2019年11月号【編集長から】
<日韓対立を乗り越えるには>
「20世紀の遺産は、ここで清算をしなければなりません」。1998年10月、小渕恵三首相との会談を終えた韓国の金大中大統領は、記者会見でこう語りました。20世紀に起きた問題は、20世紀のうちに解決する。両首脳の強い意志が、「21世紀に向けた新たな日韓パートナーシップを構築する」とうたった日韓共同宣言に結実しました。韓国で日本文化が開放され、防衛協力も進みました。

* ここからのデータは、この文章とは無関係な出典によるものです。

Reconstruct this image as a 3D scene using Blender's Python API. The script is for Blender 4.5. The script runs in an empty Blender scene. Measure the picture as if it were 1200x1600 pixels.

蜜月は短く、様々な案件で対立してきましたが、元徴用工問題は深刻です。木村幹さんと浅羽祐樹さんによる今月号の巻頭対談で指摘されるように、国交正常化した65年体制自体を覆すものだからです。韓国の人々の不満は理解できますが、一方的に約束を破るのでは国際社会は成り立ちません。約束が守られれば、日本も譲歩できるはず。和解は双方向的なものという佐々江賢一郎さんの指摘は示唆に富んでいます。
小渕元首相は2000年1月の国会演説で、21世紀を担う人々に贈る言葉として、宮沢賢治『銀河鉄道の夜』のせりふを引用しました。<ほんとうにどんなつらいことでもそれがただしいみちを進む中でのできごとなら峠の上りも下りもみんなほんとうの幸福に近づく一あしずつです>。
日韓は幸福に近づく道を探せるでしょうか。小渕氏と金氏に顔向けできないと嘆く両国民も多いはずです。